I am confused what that has to do with improvising a decision. You did this every week. People knew the exact question that was going to come up. So they can prepare, get ready, and have something on hand. Seeing a battlefield suddenly change dynamics and having twelve spells at your disposal plus potions and a few magical items, that might be a bit different.

All I am saying is combat can get complex in games like D&D, and it might take some players longer than five seconds to analyze the situation and determine what to do.
 

I am confused what that has to do with improvising a decision. You did this every week. People knew the exact question that was going to come up. So they can prepare, get ready, and have something on hand. Seeing a battlefield suddenly change dynamics and having twelve spells at your disposal plus potions and a few magical items, that might be a bit different.

All I am saying is combat can get complex in games like D&D, and it might take some players longer than five seconds to analyze the situation and determine what to do.

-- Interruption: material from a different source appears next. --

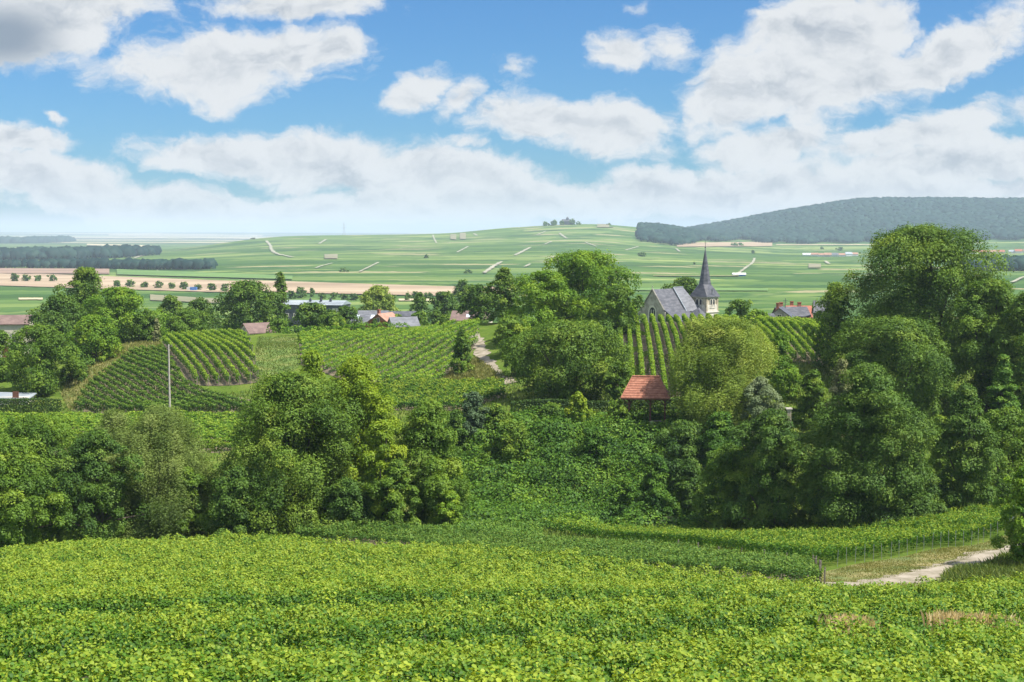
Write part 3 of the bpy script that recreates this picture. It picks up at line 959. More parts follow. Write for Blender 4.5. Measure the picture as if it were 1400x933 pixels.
# left part of the hollow
T('broadleaf_tree', 'large-leaved bright green tree at the left edge, directly above the foreground vines', 'tree', RAV, 8, 114, 603, 150, M['mid'], 'egg', .05, 1, lob=.2)
T('broadleaf_tree', 'mid-green rounded tree behind the large-leaved one at the left edge', 'tree', RAV, 40, 128, 571, 165, M['mid'], 'round', .08, 2)
T('broadleaf_tree', 'dark green ragged tree between the left edge tree and the silvery willow', 'tree', RAV, 125, 119, 590, 120, M['dark'], 'tall', .03, 3, lob=.22)
T('willow_tree', 'wide olive-silver willow above the left half of the foreground vines', 'tree', RAV, 213, 124, 556, 172, M['willow'], 'dome', .02, 4, droop=1.3, asp=.5, lob=.2, lai=3.2)
T('willow_tree', 'smaller olive willow leaning on the left side of the wide one', 'tree', RAV, 150, 129, 560, 110, M['willow'], 'dome', .02, 5, droop=1.2, asp=.5)
T('bush', 'dark green shrub filling the gap between the willow and the great oak', 'bush', RAV, 322, 118, 640, 105, M['dark'], 'bush', 0, 6, trunk=False)
T('oak_tree', 'great dull green oak standing left of the yellow-green tree', 'tree', RAV, 392, 123, 512, 205, M['oak'], 'dome', .03, 7, lob=.22, lai=3)
T('oak_tree', 'slender yellow-green tree top poking up behind the great oak', 'tree', RAV, 425, 131, 481, 74, M['yellow'], 'egg', .2, 8)
T('maple_tree', 'yellow-green maple glowing beside the great oak', 'tree', RAV, 488, 127, 490, 132, M['yellow'], 'dome', .03, 9, lob=.2, lai=2.6)
T('maple_tree', 'low yellow-green maple branch mass at the right foot of the great oak', 'tree', RAV, 520, 120, 560, 66, M['yellow'], 'egg', .1, 10, lob=.3)
T('bush', 'dark shrub under the yellow-green maple', 'bush', RAV, 470, 118, 655, 90, M['dark'], 'bush', 0, 11, trunk=False)
T('broadleaf_tree', 'mid-green tree at the left end of the creeper-covered bank', 'tree', RAV, 585, 124, 549, 112, M['mid'], 'tall', .04, 12, lob=.2)
T('bush', 'small bright shrub at the foot of the tree by the bank', 'bush', RAV, 612, 121, 672, 50, M['bright'], 'bush', 0, 13, trunk=False)
# right part of the hollow
T('broadleaf_tree', 'blue-dark tree right of the creeper-covered bank', 'tree', RAV, 1060, 133, 562, 118, M['dark'], 'tall', .02, 15, lob=.2)
T('broadleaf_tree', 'yellow-green low tree at the right end of the creeper bank', 'tree', RAV, 1000, 137, 607, 88, M['mid'], 'round', .04, 16, lob=.25)
T('sycamore_tree', 'tallest dark green tree of the right hollow, just above the fenced vines', 'tree', RAV, 1190, 129, 500, 178, M['dark'], 'egg', .03, 17, lob=.2, lai=3.0)
T('broadleaf_tree', 'slim dark tree between the tallest dark tree and the right edge', 'tree', RAV, 1325, 134, 526, 92, M['dark'], 'egg', .04, 18, lob=.22)
T('broadleaf_tree', 'light airy tree by the right edge above the fenced vines', 'tree', RAV, 1385, 141, 558, 105, M['mid'], 'round', .08, 19, lai=2.0)
T('bush', 'dark low thicket between the two dark trees at the right', 'bush', RAV, 1265, 132, 640, 90, M['dark'], 'bush', 0, 20, trunk=False)
T('bush', 'green undergrowth bush between the blue-dark tree and the tallest one', 'bush', RAV, 1120, 131, 640, 70, M['mid'], 'bush', 0, 21, trunk=False)
T('broadleaf_tree', 'fresh green tree cut by the right edge beside the dirt track', 'tree', None, 1408, 97, 640, 74, M['bright'], 'tall', .02, 22, lob=.15)
T('bush', 'domed bush with pale flowers at the foot of the creeper bank', 'bush', None, 914, 141, 706, 42, M['silver'], 'bush', 0, 23, trunk=False)
# bank top
BT = 'shrubs along the top of the bank'
T('bush', 'dark rounded shrub mass below the silvery willow on the bank', 'bush', BT, 937, 153, 577, 96, M['dark'], 'bush', 0, 24, trunk=False, lob=.2)
T('bush', 'broad dark shrub on the bank, left of the blue-dark tree', 'bush', BT, 985, 152, 565, 85, M['bank'], 'bush', 0, 25, trunk=False)
T('bush', 'silvery small-leaved shrub between the willow and the tallest dark tree', 'bush', BT, 1042, 158, 516, 62, M['silver'], 'round', .05, 26, trunk=False, asp=.6)
T('bush', 'blue-grey rounded shrub at the left end of the bank top', 'bush', BT, 646, 162, 537, 46, M['blue'], 'bush', 0, 27, trunk=False)
T('bush', 'olive shrub just right of the blue-grey one', 'bush', BT, 678, 163, 553, 44, M['oak'], 'bush', 0, 28, trunk=False)
T('bush', 'dark green low shrub left of the blue-grey one', 'bush', BT, 622, 160, 562, 36, M['dark'], 'bush', 0, 50, trunk=False)
T('bush', 'round light green garden bush before the dark hedge, left one', 'bush', BT, 752, 166, 552, 44, M['mid'], 'bush', 0, 29, trunk=False)
T('bush', 'taller yellowish garden bush before the dark hedge', 'bush', BT, 791, 166, 537, 34, M['yellow'], 'egg', 0, 30, trunk=False)
T('bush', 'wide green garden bush left of the red-roofed shelter', 'bush', BT, 845, 165, 549, 44, M['mid'], 'bush', 0, 31, trunk=False, dens=.8)
T('linden_tree', 'broad round linden behind the garden hedge', 'tree', None, 775, 181, 441, 168, M['oak'], 'round', .10, 32, lob=.1, lai=3)
T('broadleaf_tree', 'smaller tree touching the right side of the round linden', 'tree', None, 842, 178, 495, 50, M['mid'], 'round', .2, 33)
T('willow_tree', 'large yellow-silver willow covering the right end of the red-roofed shelter', 'tree', None, 986, 163, 434, 150, M['willowy'], 'round', .08, 34, droop=.9, asp=.5, lob=.18, lai=3.2)
T('bush', 'vivid green shrub between the yellow-silver willow and the little vine plot', 'bush', None, 1068, 181, 455, 62, M['bright'], 'egg', .0, 35, trunk=False)
T('bush', 'pale flowering shrub under the left side of the great round tree', 'bush', None, 1153, 163, 492, 44, M['blossom'], 'bush', 0, 36, trunk=False)
T('bush', 'green shrub on the grass slope left of the pale flowering one', 'bush', None, 1115, 168, 507, 50, M['mid'], 'bush', 0, 37, trunk=False)

for i, (px, Y, top, w, mt, lb) in enumerate([(898, 147, 622, 60, 'bank', 'low rounded shrub in the middle of the creeper bank, right half'), (945, 146, 628, 66, 'dark', 'dark shrub on the creeper bank below the shelter willow'),
        (975, 143, 652, 60, 'mid', 'mid-green shrub low on the creeper bank before the dark shrub'), (905, 142, 668, 54, 'bank', 'small shrub at the bottom of the creeper bank, beside the flowering dome'),
        (1020, 141, 655, 56, 'dark', 'dark shrub tucked between the yellow-green low tree and the blue-dark tree'), (858, 144, 655, 46, 'bank', 'leftmost of the shrubs standing on the creeper bank'),
        (815, 157, 585, 60, 'bank', 'leafy hump at the top of the bank under the round linden'), (700, 158, 576, 64, 'mid', 'scrubby shrub at the top of the bank below the footpath end'),
        (1150, 136, 600, 60, 'mid', 'lighter green tree edge on the left shoulder of the tallest dark tree'), (250, 121, 640, 70, 'mid', 'mid-green shrub at the right foot of the wide willow'),
        (75, 118, 640, 80, 'dark', 'dark shrub between the large-leaved tree and the ragged dark tree'), (540, 119, 630, 60, 'mid', 'green shrub between the maple and the tree by the bank'),
        (1240, 128, 625, 70, 'dark', 'dark shrub on the right flank of the tallest dark tree'), (1290, 150, 570, 60, 'mid', 'mid-green shrub seen behind the slim dark tree')]):
    T('bush', lb, 'bush', 'shrubs filling the hollow and the bank', px, Y, top, w, M[mt], 'bush', 0, 230 + i, trunk=False, lob=.2)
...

It's just another version of "people don't know how to answer a question succinctly and move along." They think while they talk.
 

5 seconds or whatever to make a decision is not "you have 5 seconds to speak." The players in my PBTA games generally make a decision very quickly on their action when they get spotlighted, but they might ask for a clarification or two on the fiction before launching into their action.
 

5 seconds or whatever to make a decision is not "you have 5 seconds to speak." The players in my PBTA games generally make a decision very quickly on their action when they get spotlighted, but they might ask for a clarification or two on the fiction before launching into their action.

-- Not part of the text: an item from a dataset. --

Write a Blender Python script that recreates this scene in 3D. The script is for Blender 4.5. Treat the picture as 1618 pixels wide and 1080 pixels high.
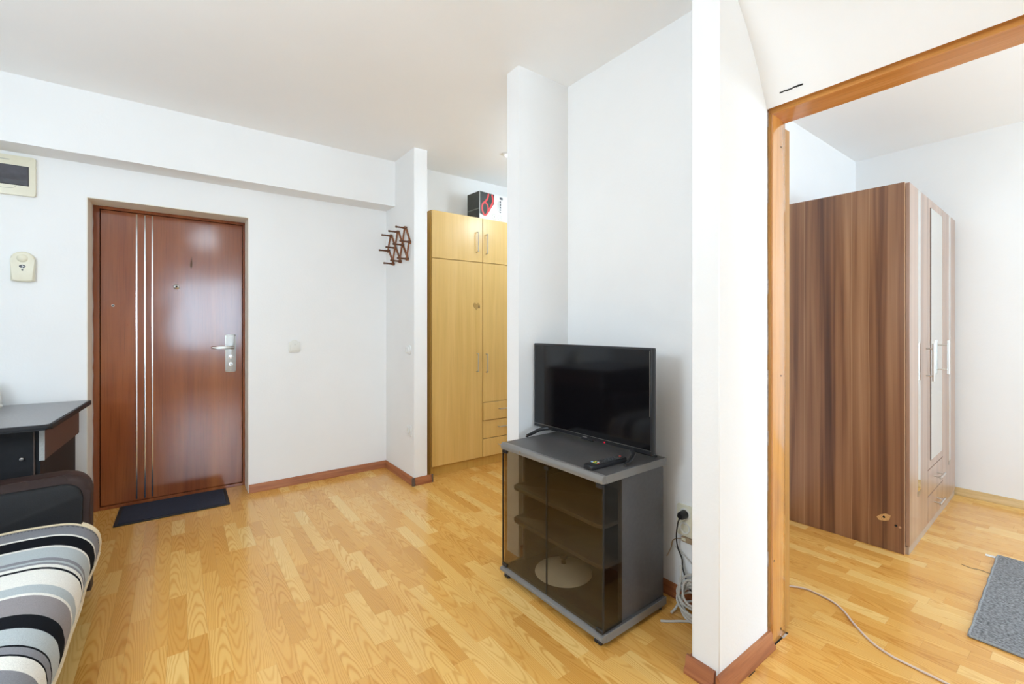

I'm assuming you know this, but that kind of rule, especially with that specific short a time frame, is tantamount to "Don't play in this game" for some people. They won't learn to do it that fast just because its necessary, they'll just fail out until they get disgusted and stop coming.
 

I'm assuming you know this, but that kind of rule, especially with that specific short a time frame, is tantamount to "Don't play in this game" for some people. They won't learn to do it that fast just because its necessary, they'll just fail out until they get disgusted and stop coming.

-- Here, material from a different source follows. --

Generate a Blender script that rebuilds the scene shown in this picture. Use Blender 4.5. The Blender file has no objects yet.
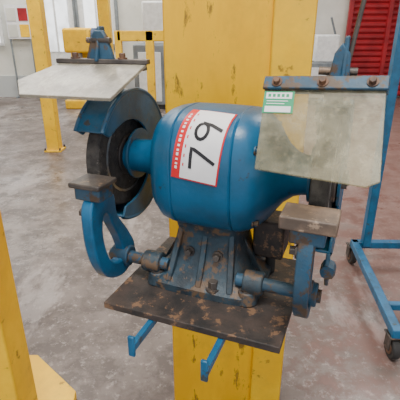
import bpy, bmesh, math, random
from mathutils import Vector, Matrix
random.seed(3)
S=bpy.context.scene
COL=S.collection
# ---------------------------------------------------------------- materials
def nodes(name):
    m=bpy.data.materials.new(name); m.use_nodes=True
    nt=m.node_tree; b=nt.nodes['Principled BSDF']; return m,nt,b
def ramp(nt,src,stops):
    r=nt.nodes.new('ShaderNodeValToRGB')
    el=r.color_ramp.elements
    while len(el)<len(stops): el.new(0.5)
    for e,(p,c) in zip(el,stops):
        e.position=p; e.color=(c[0],c[1],c[2],1)
    nt.links.new(src,r.inputs[0]); return r
def noise(nt,scale,detail=6,rough=.6,coord='Object',sc=None):
    tc=nt.nodes.new('ShaderNodeTexCoord'); n=nt.nodes.new('ShaderNodeTexNoise')
    n.inputs['Scale'].default_value=scale; n.inputs['Detail'].default_value=detail; n.inputs['Roughness'].default_value=rough
    if sc:
        mp=nt.nodes.new('ShaderNodeMapping'); mp.inputs['Scale'].default_value=sc
        nt.links.new(tc.outputs[coord],mp.inputs[0]); nt.links.new(mp.outputs[0],n.inputs['Vector'])
    else: nt.links.new(tc.outputs[coord],n.inputs['Vector'])
    return n
def mixc(nt,fac,a,b):
    m=nt.nodes.new('ShaderNodeMix'); m.data_type='RGBA'
    nt.links.new(fac,m.inputs[0])
    for i,x in ((6,a),(7,b)):
        if isinstance(x,tuple): m.inputs[i].default_value=(*x,1)
        else: nt.links.new(x,m.inputs[i])
    return m.outputs[2]
def paint(name,c,c2=None,chip=None,chip_lo=.6,rough=.45,scale=14,bump=.25,metal=0,chipscale=30,sc=None,spec=.5,dust=None):
    m,nt,b=nodes(name)
    c2=c2 or tuple(x*.6 for x in c)
    n=noise(nt,scale,sc=sc); r=ramp(nt,n.outputs[0],[(.38,c2),(.60,c)])
    col=r.outputs[0]
    n2=noise(nt,chipscale,8,.7,sc=sc)
    if dust:
        n3=noise(nt,scale*.6,8,.75); f3=ramp(nt,n3.outputs[0],[(.46,(0,0,0)),(.66,(.55,.55,.55))])
        col=mixc(nt,f3.outputs[0],col,dust)
    if chip:
        f=ramp(nt,n2.outputs[0],[(chip_lo,(0,0,0)),(chip_lo+.05,(1,1,1))])
        col=mixc(nt,f.outputs[0],col,chip)
    nt.links.new(col,b.inputs['Base Color'])
    b.inputs['Roughness'].default_value=rough; b.inputs['Metallic'].default_value=metal; b.inputs['Specular IOR Level'].default_value=spec
    bp=nt.nodes.new('ShaderNodeBump'); bp.inputs['Strength'].default_value=bump; bp.inputs['Distance'].default_value=.004
    nt.links.new(n2.outputs[0],bp.inputs['Height']); nt.links.new(bp.outputs[0],b.inputs['Normal'])
    return m
M_blue=paint('blue_enamel',(.007,.105,.225),(.007,.075,.155),(.025,.04,.055),.64,.34,scale=9,bump=.3)
M_guard=paint('blue_guard_worn',(.008,.10,.215),(.008,.062,.125),(.05,.05,.05),.585,.42,dust=(.05,.12,.17))
M_blue_w=paint('blue_worn',(.014,.085,.165),(.012,.045,.08),(.085,.055,.035),.52,.5,bump=.5,dust=(.07,.10,.12))
M_ped=paint('greasy_casting',(.022,.058,.088),(.014,.025,.036),(.12,.075,.045),.52,.5,scale=18,bump=.8,dust=(.07,.07,.068))
M_teal=paint('blue_arm',(.010,.125,.27),(.008,.08,.17),(.04,.05,.05),.60,.42)
M_yel=paint('yellow_paint',(.93,.53,.003),(.80,.42,.003),(.26,.145,.02),.585,.45,scale=4,chipscale=8,bump=.1,sc=(2,2,.6),spec=.3,dust=(.50,.29,.03))
M_yel2=paint('yellow_paint_bright',(.97,.59,.008),(.86,.48,.005),(.36,.2,.02),.61,.45,scale=5,chipscale=12,bump=.1,spec=.3,dust=(.62,.38,.05))
M_rust=paint('rusty_plate',(.058,.042,.035),(.020,.018,.018),(.18,.10,.055),.55,.65,scale=16,bump=.7)
M_rustd=paint('dark_steel',(.10,.085,.075),(.035,.03,.03),(.22,.15,.10),.57,.5,bump=.4,metal=.3)
M_rest=paint('worn_rest',(.24,.165,.115),(.10,.075,.06),(.34,.25,.18),.58,.5,bump=.4,metal=.1)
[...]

It's not my rule, I'm just sharing how quickly the decision making tends to flow at my tables; without counting clarification questions!
 

Personally, never had problems with amount of time people took to make a decision at the table. That part is usually fast. How long does it take to resolve, now that's another issue.
 

I'm assuming you know this, but that kind of rule, especially with that specific short a time frame, is tantamount to "Don't play in this game" for some people. They won't learn to do it that fast just because its necessary, they'll just fail out until they get disgusted and stop coming.
I don't have a problem with people not wanting to play in a game I'm running though. If someone is unwilling to get on board with how I as GM like to run games, then it's probably better they game elsewhere, is it not? The reverse is also true. If someone wants to play a particular kind of game a particular way, and I as GM am not willing to run my game that way, aren't they better off to find a GM that does run games that way? I find the whole "everyone should accommodate everyone" mentality kind of odd. Football teams don't start playing basketball just because they get a player that like basketball, they tell that person to go join a basketball team instead.
Personally, never had problems with amount of time people took to make a decision at the table. That part is usually fast. How long does it take to resolve, now that's another issue.
This is also as big a concern as how long it takes people to make decisions. It's why I do not run games like D&D or other systems where combat rounds feature complex multiple action economies, or use minis/grid combat with precise positioning and positional bonuses/penalties. Combat systems that are primarily narrative based and have similar complexity to other forms of challenges are what I prefer nowadays. Combat is but one aspect of TTRPG play (if at all depending on the game) and need not be any more involved than any other aspect of play. If a negotiation that takes twenty minutes can be decided by a single dice roll, why can't a combat encounter that lasts less than 60 seconds be decided the same way.
 

It's why I do not run games like D&D or other systems where combat rounds feature complex multiple action economies, or use minis/grid combat with precise positioning and positional bonuses/penalties
Yea, and even in D&D sphere, not all editions are equal. From personal experience, 2ed combat runs very fast, specially if you modernize it a bit with ascending AC, to hit bonus instead of thac0, static initiative. Goes smooth as a butter. Even basic 5e ( pre xanathar and tasha) is rather fast up to late tier 2. 3.x and 4e, well, those were never fast, but for different reasons.